Roberts Gallery Blog

Roberts Gallery Blog

CARL SCHAEFER FEATURE

Carl Schaefer was born in Hanover, Ontario in 1903 and grew up on his grandparents’ farm.  He attended the Ontario College of Art from 1921 to 1924, where he was taught by Arthur Lismer and JEH MacDonald.

Schaefer was best known for his painting of rural southwestern Ontario.  During his career he won many awards including the Guggenheim Fellowship in 1940.  His work has been collected by most of the major public galleries in Canada.  The National Gallery of Canada acquired 105 works by Schaefer through his lifetime including oil paintings, watercolours, drawings and prints.  He is also known for his devotion to watercolour and in 1933 became a member of the Canadian Society of Painters in Watercolour.   In 1936, he became a charter member of the Canadian Group of Painters, the more expansive group of artists that formed following the Group of Seven disbanding.  

Schaefer worked as a war artist with the Royal Canadian Air Force from 1943 to 1946.  The Canadian War Museum in Ottawa has a collection of 221 paintings, sketchbooks, and war diaries.  He went on to teach at the Ontario College of Art from 1948 to 1970.

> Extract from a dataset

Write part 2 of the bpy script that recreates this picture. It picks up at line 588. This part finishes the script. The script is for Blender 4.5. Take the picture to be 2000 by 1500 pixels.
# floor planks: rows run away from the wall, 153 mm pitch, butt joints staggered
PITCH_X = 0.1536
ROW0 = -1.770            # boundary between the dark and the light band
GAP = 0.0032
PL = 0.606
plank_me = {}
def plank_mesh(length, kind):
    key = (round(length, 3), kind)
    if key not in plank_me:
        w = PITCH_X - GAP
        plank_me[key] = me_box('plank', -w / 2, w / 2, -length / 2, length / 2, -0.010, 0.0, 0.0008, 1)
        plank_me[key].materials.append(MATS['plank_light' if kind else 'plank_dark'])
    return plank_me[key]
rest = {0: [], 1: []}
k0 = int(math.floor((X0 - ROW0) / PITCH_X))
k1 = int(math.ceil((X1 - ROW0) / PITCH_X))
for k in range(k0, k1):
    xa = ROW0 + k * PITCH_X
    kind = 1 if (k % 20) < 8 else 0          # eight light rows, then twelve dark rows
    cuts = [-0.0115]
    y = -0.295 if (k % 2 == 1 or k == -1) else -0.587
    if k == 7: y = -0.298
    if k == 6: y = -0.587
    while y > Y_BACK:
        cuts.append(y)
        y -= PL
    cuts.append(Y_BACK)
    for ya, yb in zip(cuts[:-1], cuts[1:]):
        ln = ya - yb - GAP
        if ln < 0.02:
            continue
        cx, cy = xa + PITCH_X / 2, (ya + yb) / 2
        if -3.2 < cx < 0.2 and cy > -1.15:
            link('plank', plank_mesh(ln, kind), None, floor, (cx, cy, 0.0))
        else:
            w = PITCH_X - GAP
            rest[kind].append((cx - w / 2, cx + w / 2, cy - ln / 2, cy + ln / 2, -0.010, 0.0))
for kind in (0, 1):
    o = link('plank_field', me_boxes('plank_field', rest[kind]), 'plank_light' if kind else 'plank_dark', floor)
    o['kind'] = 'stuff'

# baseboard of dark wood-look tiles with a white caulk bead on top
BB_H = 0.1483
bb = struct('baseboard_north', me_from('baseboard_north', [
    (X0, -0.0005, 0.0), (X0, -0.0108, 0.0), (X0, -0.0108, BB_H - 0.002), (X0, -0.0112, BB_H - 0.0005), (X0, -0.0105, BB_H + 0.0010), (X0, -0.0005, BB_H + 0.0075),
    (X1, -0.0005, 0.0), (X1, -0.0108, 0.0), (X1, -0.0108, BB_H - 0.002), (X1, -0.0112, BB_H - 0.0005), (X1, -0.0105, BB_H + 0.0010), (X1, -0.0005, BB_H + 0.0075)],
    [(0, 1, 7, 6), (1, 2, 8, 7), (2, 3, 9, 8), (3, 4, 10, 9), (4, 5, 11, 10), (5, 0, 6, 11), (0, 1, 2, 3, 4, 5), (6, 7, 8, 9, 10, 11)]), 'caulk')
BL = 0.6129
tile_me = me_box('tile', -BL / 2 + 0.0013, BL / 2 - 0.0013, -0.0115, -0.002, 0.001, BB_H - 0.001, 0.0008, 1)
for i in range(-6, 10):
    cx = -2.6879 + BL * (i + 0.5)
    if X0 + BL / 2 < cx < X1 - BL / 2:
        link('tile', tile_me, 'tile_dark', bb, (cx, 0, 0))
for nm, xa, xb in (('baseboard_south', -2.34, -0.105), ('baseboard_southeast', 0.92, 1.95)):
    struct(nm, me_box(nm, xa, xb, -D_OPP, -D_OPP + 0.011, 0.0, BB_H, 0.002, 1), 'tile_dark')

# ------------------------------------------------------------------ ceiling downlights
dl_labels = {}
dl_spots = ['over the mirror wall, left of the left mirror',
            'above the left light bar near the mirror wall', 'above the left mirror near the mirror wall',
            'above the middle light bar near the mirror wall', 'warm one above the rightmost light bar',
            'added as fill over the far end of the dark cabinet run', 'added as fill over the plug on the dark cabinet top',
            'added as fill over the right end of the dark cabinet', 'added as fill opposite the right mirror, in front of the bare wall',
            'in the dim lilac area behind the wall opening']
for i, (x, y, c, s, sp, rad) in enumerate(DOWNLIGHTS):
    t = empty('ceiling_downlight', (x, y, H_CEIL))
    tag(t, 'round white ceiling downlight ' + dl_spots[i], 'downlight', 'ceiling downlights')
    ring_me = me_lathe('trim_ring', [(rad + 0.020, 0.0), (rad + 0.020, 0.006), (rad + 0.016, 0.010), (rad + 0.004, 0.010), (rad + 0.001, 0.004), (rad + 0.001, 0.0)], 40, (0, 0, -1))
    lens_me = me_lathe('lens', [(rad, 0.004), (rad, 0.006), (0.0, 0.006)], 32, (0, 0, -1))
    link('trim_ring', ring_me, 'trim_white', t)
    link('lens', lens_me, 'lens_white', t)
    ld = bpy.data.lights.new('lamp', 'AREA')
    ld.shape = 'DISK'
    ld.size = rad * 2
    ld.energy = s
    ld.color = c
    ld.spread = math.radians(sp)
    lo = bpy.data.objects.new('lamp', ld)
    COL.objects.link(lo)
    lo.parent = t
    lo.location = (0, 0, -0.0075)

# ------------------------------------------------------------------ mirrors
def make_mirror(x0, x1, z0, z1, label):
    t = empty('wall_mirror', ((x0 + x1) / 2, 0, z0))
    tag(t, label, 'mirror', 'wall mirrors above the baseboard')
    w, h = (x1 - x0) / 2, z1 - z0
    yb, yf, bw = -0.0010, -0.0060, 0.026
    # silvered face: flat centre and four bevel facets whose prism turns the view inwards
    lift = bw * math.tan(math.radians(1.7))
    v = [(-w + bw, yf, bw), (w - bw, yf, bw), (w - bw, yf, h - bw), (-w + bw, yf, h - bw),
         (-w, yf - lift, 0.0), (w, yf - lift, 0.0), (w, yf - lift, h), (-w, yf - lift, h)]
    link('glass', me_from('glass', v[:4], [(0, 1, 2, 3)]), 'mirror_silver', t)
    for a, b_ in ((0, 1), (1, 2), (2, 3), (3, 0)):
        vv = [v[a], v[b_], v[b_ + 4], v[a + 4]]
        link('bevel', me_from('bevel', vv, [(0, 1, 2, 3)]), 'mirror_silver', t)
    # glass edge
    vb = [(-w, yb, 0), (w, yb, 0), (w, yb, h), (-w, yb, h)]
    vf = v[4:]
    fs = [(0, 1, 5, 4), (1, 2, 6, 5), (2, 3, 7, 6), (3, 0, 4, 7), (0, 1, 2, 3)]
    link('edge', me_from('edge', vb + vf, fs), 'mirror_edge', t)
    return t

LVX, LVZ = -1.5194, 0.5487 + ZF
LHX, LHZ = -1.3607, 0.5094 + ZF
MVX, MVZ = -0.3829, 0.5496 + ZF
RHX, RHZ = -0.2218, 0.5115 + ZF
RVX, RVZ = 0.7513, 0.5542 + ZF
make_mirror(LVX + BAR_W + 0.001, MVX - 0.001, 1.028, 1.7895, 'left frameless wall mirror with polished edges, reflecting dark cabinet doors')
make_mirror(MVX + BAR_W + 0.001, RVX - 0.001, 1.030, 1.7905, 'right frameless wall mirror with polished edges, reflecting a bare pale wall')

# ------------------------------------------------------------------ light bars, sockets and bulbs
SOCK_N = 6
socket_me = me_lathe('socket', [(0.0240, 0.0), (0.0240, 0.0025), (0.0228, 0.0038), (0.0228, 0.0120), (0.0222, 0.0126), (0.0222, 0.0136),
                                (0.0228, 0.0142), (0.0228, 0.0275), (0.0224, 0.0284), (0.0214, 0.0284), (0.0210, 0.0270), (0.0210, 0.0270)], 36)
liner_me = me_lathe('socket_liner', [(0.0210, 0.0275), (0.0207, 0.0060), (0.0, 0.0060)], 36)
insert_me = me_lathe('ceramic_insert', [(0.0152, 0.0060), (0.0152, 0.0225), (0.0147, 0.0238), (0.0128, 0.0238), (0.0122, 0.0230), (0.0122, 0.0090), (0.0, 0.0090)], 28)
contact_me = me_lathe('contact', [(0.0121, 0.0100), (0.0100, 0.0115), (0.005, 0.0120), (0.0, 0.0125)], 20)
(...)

Haliburton was an area that the artist visited and sketched from the early 1930’s to the 1980’s.  This “Low Water – Lake Kushog, Haliburton” 1979 watercolour is a recognizable subject of his, starting his work with a graphite drawing and completing it in watercolour.  A dramatic sky which produced interesting areas of light and shadow would have pleased Schaefer’s eye for shapes and composition.